Os números do setor de fidelidade estão descolados da economia brasileira. Os principais programas do País, Multiplus, Smiles, TudoAzul, Dotz, Grupo LTM e Netpoints, registraram uma receita combinada de R$ 1,63 bilhão no primeiro trimestre, alta de 11,2%. O total de usuários chegou a 115,3 milhões de contas no mesmo período, crescimento de 18,9% em relação ao ano anterior. Uma mudança anunciada na semana passada, porém, pode atrapalhar esse bom momento. Com 20,1 milhões de participantes, a Multiplus vai deixar de existir como companhia independente.

Criada como programa de milhagens da TAM Linhas Aéreas, a empresa foi a primeira a mostrar o potencial do negócio, ao captar R$ 692 milhões em seu IPO (oferta inicial de ações, na sigla em inglês) em 2010. Na quarta-feira 5, a Latam Airlines, grupo resultante da fusão entre a TAM e a chilena LAN, anunciou que vai incorporar a Multiplus a seus outros programas. Como detém 72,7% do capital, a oferta de recompra das ações em circulação deve custar R$ 1,2 bilhão para a comanhia. “O programa será integrado aos outros da empresa, o Latam Pass e o Latam Fidelidade, para ficarem mais robustos e operarem de forma imperceptível entre todos os países”, afirmou Claudia Sender, ex-presidente da TAM e atual vice-presidente de clientes do grupo Latam Airlines, em conferência com os analistas.

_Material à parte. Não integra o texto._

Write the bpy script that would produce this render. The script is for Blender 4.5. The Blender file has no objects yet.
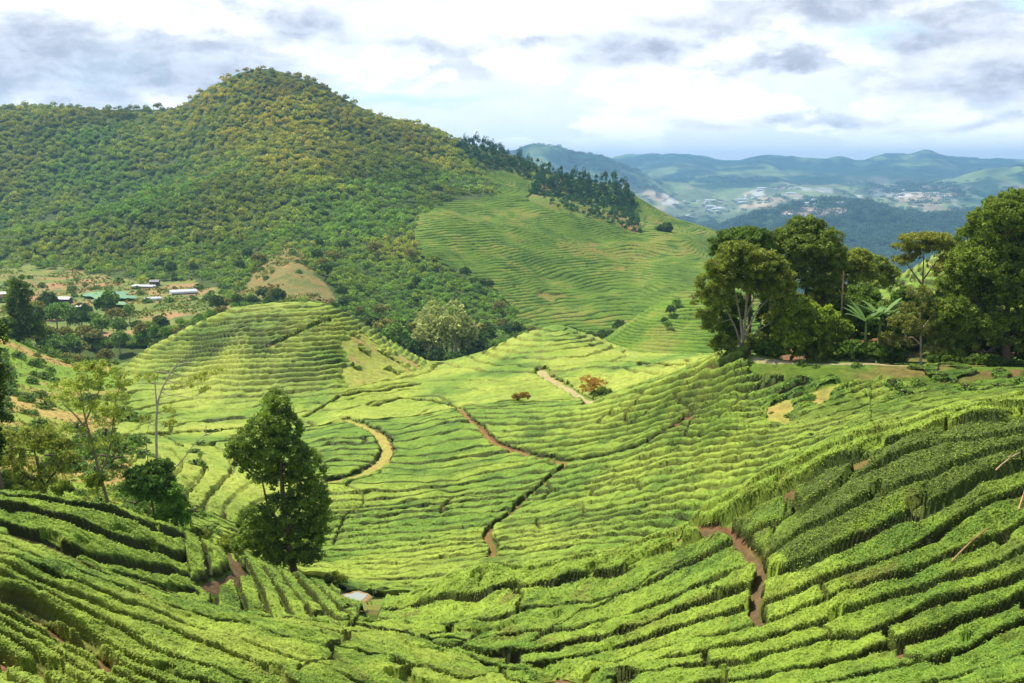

O Latam Pass é totalmente controlado pelo grupo e detém 14,7 milhões de clientes. Ele é o principal programa de acúmulo de milhagem da maior parte dos países de língua hispânica em que a empresa opera. Assim como aconteceu com todos os símbolos que eram ligados à empresa brasileira, a marca Multiplus poderá ser apagada. E, apesar de ter 5,4 milhões de clientes a menos, o programa chileno deve se tornar a marca dominante no relacionamento com os passageiros. “A existência de três programas afeta a capacidade capturar margens de rentabilidade”, disse Ramiro Alfonsín vice-presidente de finanças do grupo. “Devemos eliminar no futuro a diferença de margens entre as operações.”

Claudia Sender, vice-presidente da Latam, e Roberto Medeiros, CEO da Multiplus: com a decisão, a relação de parceria mudará para uma integração completa da Multiplus (Crédito:Rafael Arbex/ESTADãO | Anna Carolina Negri/Valor/Ag. O Globo)

DINHEIRO apurou que a Multiplus foi pega de surpresa. Na terça-feira 4, a Latam notificou o conselho de administração da empresa sobre a decisão de que não renovaria o contrato de operação entre as duas empresas, que venceria em dezembro de 2024. Pessoas próximas à gestão da companhia disseram que o presidente Roberto Medeiros estava cético com a informação, mas que aguardaria a aprovação da operação pela Comissão de Valores Mobiliários e ajudaria na transição. Nos últimos meses, ele foi enfático ao afastar os rumores de que a Latam não renovaria seu contrato com a Multiplus – a troca de pontos por passagens aéreas respondiam por 90% da receita da empresa de fidelidade. A desconfiança surgiu depois que a Air Canada informou que não renovaria seu contrato com a parceira Aimia.

Em comunicado ao mercado, a Latam informou que a Multiplus não justificava a sua existência como empresa aberta por conta de seus resultados ruins. No balanço do segundo trimestre, o lucro líquido da companhia caiu 41,4% em relação ao mesmo período de 2017, para R$ 73,8 milhões, e a receita líquida baixou 37,2%, para R$ 123,3 milhões. Antes do anúncio, as ações acumulavam uma queda de 26% do ano (confira o gráfico ao lado). A Latam argumentou, também, que o aumento da competição diminuiu a participação da Multiplus, que detinha 70% do mercado em 2013 e no ano passado, para 50%.

A entrada de novos competidores, como a Livelo, do Banco do Brasil e do Bradesco, também pressionou a operação. “Não existe mercado hoje em dia que não seja competitivo, e às vezes, com a internet, é difícil até saber quem são os competidores”, diz Roberto Chade, presidente da Associação Brasileira das Empresas do Mercado de Fidelização (Abemf) e um dos fundadores da Dotz. “Mas o mercado ainda é novo e tem uma penetração baixa. Os consumidores estão aprendendo a usar os benefícios e muitas empresas querem aproveitar essa oportunidade.” Ao fim do processo, a Latam vai se juntar às rivais Azul, dona do programa Tudo Azul, e Avianca, do Amigo, como companhia aéreas detendo o controle interno de seu programa de fidelidade. Apenas o Smiles, que foi adquirido pela Gol com a compra da Varig, permanece com uma operação independente com as ações listadas na B3.